Akillezz: I don’t usually arbitrarily stumble on inspiration which prompts me to then go create something. Instead, I wake up with a ceaseless compulsion or creative anxiety which requires that I birth works and labors, that I harvest them, so that I’ll leave something behind in the wake of death. So that what I do today, might be appreciated by tomorrow’s mankind; that I might inform posterity. Perhaps even posthumously the reexamination of my work will contribute to the human experience.

As a writer and as a songwriter, music allows me to give room to the logos which pervades and animates the universe. I understood this as a child before music and so I began to write poetry. Today, I still consider my work poetical in it’s nature.

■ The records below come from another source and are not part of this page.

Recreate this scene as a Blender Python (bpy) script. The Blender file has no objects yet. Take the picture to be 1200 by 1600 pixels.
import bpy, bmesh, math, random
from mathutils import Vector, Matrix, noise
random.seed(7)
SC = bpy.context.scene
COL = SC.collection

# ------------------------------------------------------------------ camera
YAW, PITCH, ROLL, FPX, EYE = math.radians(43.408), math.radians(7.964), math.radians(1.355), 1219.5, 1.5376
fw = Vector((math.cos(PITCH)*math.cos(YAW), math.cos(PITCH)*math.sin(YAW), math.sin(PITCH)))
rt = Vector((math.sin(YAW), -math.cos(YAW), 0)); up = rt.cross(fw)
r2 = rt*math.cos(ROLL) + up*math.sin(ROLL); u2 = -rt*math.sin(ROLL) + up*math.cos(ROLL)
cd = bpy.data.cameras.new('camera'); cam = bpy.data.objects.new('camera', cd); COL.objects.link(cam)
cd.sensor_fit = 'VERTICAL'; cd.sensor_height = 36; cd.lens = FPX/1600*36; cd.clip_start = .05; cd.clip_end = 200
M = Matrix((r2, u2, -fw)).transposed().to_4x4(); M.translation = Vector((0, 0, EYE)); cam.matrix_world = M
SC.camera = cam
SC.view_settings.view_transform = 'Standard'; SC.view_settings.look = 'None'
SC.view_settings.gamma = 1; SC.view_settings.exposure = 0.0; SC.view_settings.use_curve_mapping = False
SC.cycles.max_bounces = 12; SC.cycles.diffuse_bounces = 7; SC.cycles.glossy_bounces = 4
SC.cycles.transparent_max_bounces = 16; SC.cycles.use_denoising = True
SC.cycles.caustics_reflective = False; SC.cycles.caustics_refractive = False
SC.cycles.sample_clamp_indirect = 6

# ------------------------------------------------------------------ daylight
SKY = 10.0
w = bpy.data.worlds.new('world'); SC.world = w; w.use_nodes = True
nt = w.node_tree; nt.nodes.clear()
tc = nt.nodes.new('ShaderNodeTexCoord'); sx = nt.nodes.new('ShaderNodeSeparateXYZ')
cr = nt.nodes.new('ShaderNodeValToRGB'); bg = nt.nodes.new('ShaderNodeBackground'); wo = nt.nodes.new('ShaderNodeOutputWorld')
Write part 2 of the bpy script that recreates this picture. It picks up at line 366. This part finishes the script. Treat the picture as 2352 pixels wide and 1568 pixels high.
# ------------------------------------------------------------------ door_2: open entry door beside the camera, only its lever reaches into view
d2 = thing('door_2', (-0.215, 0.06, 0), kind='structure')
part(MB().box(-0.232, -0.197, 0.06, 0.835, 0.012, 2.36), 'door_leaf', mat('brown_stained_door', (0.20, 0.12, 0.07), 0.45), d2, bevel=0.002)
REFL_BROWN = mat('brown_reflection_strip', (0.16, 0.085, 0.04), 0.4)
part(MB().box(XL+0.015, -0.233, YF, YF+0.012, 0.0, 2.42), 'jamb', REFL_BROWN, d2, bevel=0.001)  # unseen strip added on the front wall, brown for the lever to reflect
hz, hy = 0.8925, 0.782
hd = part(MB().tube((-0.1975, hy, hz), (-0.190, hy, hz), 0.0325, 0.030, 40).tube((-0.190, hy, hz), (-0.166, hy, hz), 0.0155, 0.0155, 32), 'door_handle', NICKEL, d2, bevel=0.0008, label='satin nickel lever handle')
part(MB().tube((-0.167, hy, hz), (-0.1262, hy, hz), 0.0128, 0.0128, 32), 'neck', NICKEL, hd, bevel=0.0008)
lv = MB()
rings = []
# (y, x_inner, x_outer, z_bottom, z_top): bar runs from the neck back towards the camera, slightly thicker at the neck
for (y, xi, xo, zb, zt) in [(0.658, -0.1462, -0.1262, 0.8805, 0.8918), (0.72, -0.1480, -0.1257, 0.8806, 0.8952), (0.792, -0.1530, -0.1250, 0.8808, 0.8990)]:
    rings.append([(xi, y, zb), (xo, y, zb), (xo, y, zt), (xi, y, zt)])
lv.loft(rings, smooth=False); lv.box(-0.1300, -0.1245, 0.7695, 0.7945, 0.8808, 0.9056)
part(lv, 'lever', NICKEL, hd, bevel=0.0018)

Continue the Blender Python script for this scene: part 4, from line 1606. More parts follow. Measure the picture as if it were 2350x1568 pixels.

Who did you look up to as a kid and who has helped you become who you are today?

Akillezz: As a kid, I very much looked up to fictional character, Howard Roark, especially while reading Ayn Rand’s The Fountainhead. Eminem was a hero of mine for his tenacious use of language. 50 Cent was a pillar of strength for me, both his music and what he represents in literary terms. More recently, I enjoyed the pleasure of getting to meet 50 and even speak with him at a charity event. He’s an artist I’d like to work with.

How would you describe your music?

Akillezz: Dense, syncopated, lyrical.

What music artists influenced your style of music?

Akillezz: Dr. Dre shaped the landscape of hip-hop that ultimately inspired my wanting to rap. Sonically, he’s created works which accomplish such a visceral quality – you feel his music in your gut. Eminem, Tupac, 50 Cent, Nas, Biggie and Jay Z were all inspirations growing up. They continue to be inspirations today.

You’re currently living most independent artist’s dream of gaining notoriety by getting worldwide recognition on Billboard magazine. What are some of your other goals you’d like to attain as a recording artist?

Akillezz: I suppose there are many milestones that I look forward to in my career. A Grammy Award for Best Rap Album or Best New Artist might be among those things. Being recognized at the AMAs or having an RIAA certified platinum album. The definitive thing is to be ranked on Billboard’s 100 Greatest Artist’s of All Time.

If you could collaborate with any artist, living or dead, whom would you like to work with?

Akillezz: Working with either Michael Jackson or Tupac would have been experiences to say the least. It’s a shame to imagine I’ll never be able to have the honor of working with either of them. In terms of current artists, I’d really like to work with Eminem, 50 Cent, and Jay Z. Another dream of mine would be to get in the studio with Dr. Dre, or work on a project with him.

As a solo artist, what are some of your biggest challenges you’ve faced and do these challenges ever discourage you? How do you stay focused and what keeps you on course?

Akillezz: Being independent and managing my own record label, Akillezz Records, while being an artist has inherit challenges. It’s creative entrepreneurship so there are at least two parts, sometimes there is appropriate overlap, but other times I’m forced to distinguish, sharply, the CEO from the artist.

When you’re not performing or writing music, what are some of your favorite pass-times?

Akillezz: Reading, painting, or writing (things other than music). Spending quality time with my family is also crucially important to me. I’m very invested in being a brother to my two siblings and a son to my parents, and fortunately still a grandson to my grandmother. I lost my grandfather in 2012 but he occupies a good deal of space in my mind and in my heart and so, I do my best to honor his memory.

You chose your name based upon Greek heritage, were you born there?

Akillezz: I did, in part, select the name because of my Greek heritage, although, my domicile of origin is in the United States. I’m from Astoria, Queens, which was once a predominately Greek neighborhood but today is more diversified.

What’s next for Akillezz over the next 6 months to a year? What can fans expect from you?

Akillezz: I’ll be performing at SXSW this March, early 2016, and there’s possibility for continued touring before and after that time. I’m working on releasing new music in the interim and most likely another music video as well.